Manchester's Vision
Author: Max NathanDate: 24/08/2006
Publication: Prospect 'The Quarter' supplement
Where does innovation happen? It’s global, an international network of information and ideas. But it’s also local, with activity clustered in a few key places.
Why? The chancellor’s favourite idea, endogenous growth theory, tells us that economies grow through innovation and knowledge transfer. Cities are good for this. They offer density, proximity and variety. This encourages firms to cluster together, and helps them share people and ideas. Add a university to the mix, and an innovation system may develop—a triple helix of education, business and public agencies spinning out knowledge, skilled workers and start-ups.
We see this happening in a few well-known places—Oxford, Cambridge, Silicon Valley and Boston’s Route 128 corridor. Can it take hold elsewhere?
Manchester is having a go. The city is reinventing itself as a knowledge-driven “ideopolis.” After decades of decline, it now outperforms most of its northern counterparts. Its new economy is powered by the airport, financial services, culture, retail and the public sector. The city also has a massive higher education base—four universities with over 110,000 students.
At the heart is the University of Manchester—formed in 2004 by the merger of the old Victoria University and UMIST—which employs over 10,000. The new vice-chancellor, Alan Gilbert, has recruited the economist Joseph Stiglitz—the first of five planned Nobel laureate hires—and set up a number of public-private ventures, plugging into the city’s embryonic life-science and hi-tech sectors. He has also established an IP regime to encourage spin-off companies. The approach seems to be working—in 2003-04, the university achieved the third highest spin-off income in Britain.

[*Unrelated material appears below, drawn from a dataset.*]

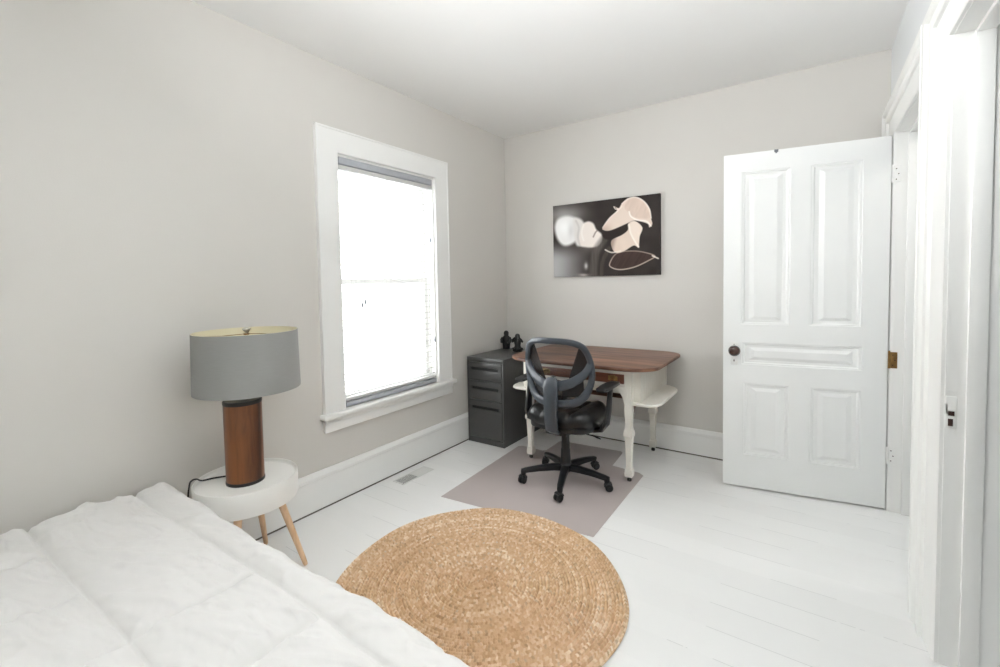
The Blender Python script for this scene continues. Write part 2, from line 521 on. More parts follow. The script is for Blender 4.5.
for p in panels:
    # moulding steps: (inset, depth)
    steps = [(0, 0), (.004, .0035), (.012, .004), (.020, .011), (.034, .012), (.040, .0125), (.062, .006), (.066, .0045)]
    for side in (0, 1):
        rings = []
        for ins, dp in steps:
            y = -dp if side == 0 else -th + dp
            u0_, u1_, z0_, z1_ = p[0] + ins, p[1] - ins, p[2] + ins * .7, p[3] - ins * .7
            rings.append([gv(u0_, z0_, y), gv(u1_, z0_, y), gv(u1_, z1_, y), gv(u0_, z1_, y)])
        for r0, r1 in zip(rings[:-1], rings[1:]):
            for k in range(4):
                tt.faces.new((r0[k], r0[(k + 1) % 4], r1[(k + 1) % 4], r1[k]))
        tt.faces.new(rings[-1])
# outer edges
tt.faces.new((gv(0, Z0, 0), gv(0, Z1, 0), gv(0, Z1, -th), gv(0, Z0, -th))) if False else None
bmesh.ops.remove_doubles(tt, verts=tt.verts[:], dist=1e-6)
be = [e for e in tt.edges if e.is_boundary]
# bridge front and back outlines
def outline(y):
    pts = []
    zz = [z for z in zs]
    for u in us: pts.append((u, Z0))
    for z in zs[1:]: pts.append((DL, z))
    for u in reversed(us[:-1]): pts.append((u, Z1))
    for z in reversed(zs[1:-1]): pts.append((0, z))
    return [gv(u, z, y) for u, z in pts]
fo, bo = outline(0), outline(-th)
for i in range(len(fo)):
    j = (i + 1) % len(fo)
    tt.faces.new((fo[i], fo[j], bo[j], bo[i]))
bmesh.ops.recalc_face_normals(tt, faces=tt.faces[:])
b._merge(tt)
b.build('door_leaf', M['door'], door, smooth=20)
kp = MB().box(.722, .762, 0, .003, .765, .905, bev=.0012)
kp.lathe([(0, .003), (.016, .003), (.013, .008), (.009, .010), (.009, .014), (0, .014)], n=20, M4=Matrix.Translation((.743, 0, .857)) @ Matrix.Rotation(-PI / 2, 4, 'X'))
kpo = kp.build('knob_plate', M['trim'], door)
kh = MB().box(.740, .746, .0028, .0034, .785, .797).box(.741, .745, .0028, .0034, .886, .893).build('keyhole', M['hole'], door, smooth=0)
kn = MB().lathe([(0, .012), (.009, .012), (.011, .020), (.020, .028), (.030, .038), (.033, .047), (.031, .056), (.023, .064), (.010, .068), (0, .069)], n=28, sx=1.0, M4=Matrix.Translation((.743, 0, .857)) @ Matrix.Rotation(-PI / 2, 4, 'X')).build('door_knob', M['knob'], door)
kn['label'] = 'dark brown round knob'
hk = MB().box(.518, .540, -th - .001, .002, Z1 - .001, Z1 + .0015, bev=.0005).box(.519, .539, .0, .004, Z1 - .014, Z1 + .001, bev=.002).box(.524, .534, .0, .004, Z1 - .020, Z1 - .012, bev=.002).build('door_pad', M['hook'], door)
hk['label'] = 'small grey hook over the top edge'
dinv = Matrix.Translation(HXP) @ Matrix.Rotation(ang, 4, 'Z')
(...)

Manchester’s universities are part of the city-regional “Knowledge Capital” framework, a scheme that aims to remodel the urban economy around the research and science base. Manchester is also one of six “science cities”, a Treasury-DTI initiative to promote knowledge-based urban growth.
In short, Manchester is trying to create its own innovation cluster. What are its chances? We know less than we’d like to about how clusters evolve, and how policy can help. Studies of high-tech hotspots highlight some success factors, however.
First, legacy. History is a big influence on cluster growth: Oxford and Cambridge developed the right sectors at the right time, helped by proximity to London. Manchester lacks the strategic location, but has all the pieces in place.
Second, critical mass. Large companies, like Siemens in Munich, can help drive innovation and foster a network of specialised firms. Manchester lacks the same manufacturing profile—but has strong growth in air transport, telecoms and creative industries, as well as life sciences. Can it use the university base to accelerate future development?
Third, funding. US high-tech clusters are bolstered by a combination of university endowments, private venture capital and public spending. British universities don’t have the same legacy funding, and the bulk of government research money still flows into the southeast. Manchester will need to grow its public-private funding base, and agitate for further injections of Whitehall cash.
Fourth, leadership. In Boston and Silicon Valley, a few entrepreneurial figures drove things forward, connecting researchers, business and city government. Manchester has the right ingredients: strong city leadership, an activist vice-chancellor and an engaged business community.
Can the birthplace of the industrial revolution nurture an innovation revolution? Public and private leadership is probably the key. Above all, it’s the Manchester way of doing things that can help turn the vision into reality.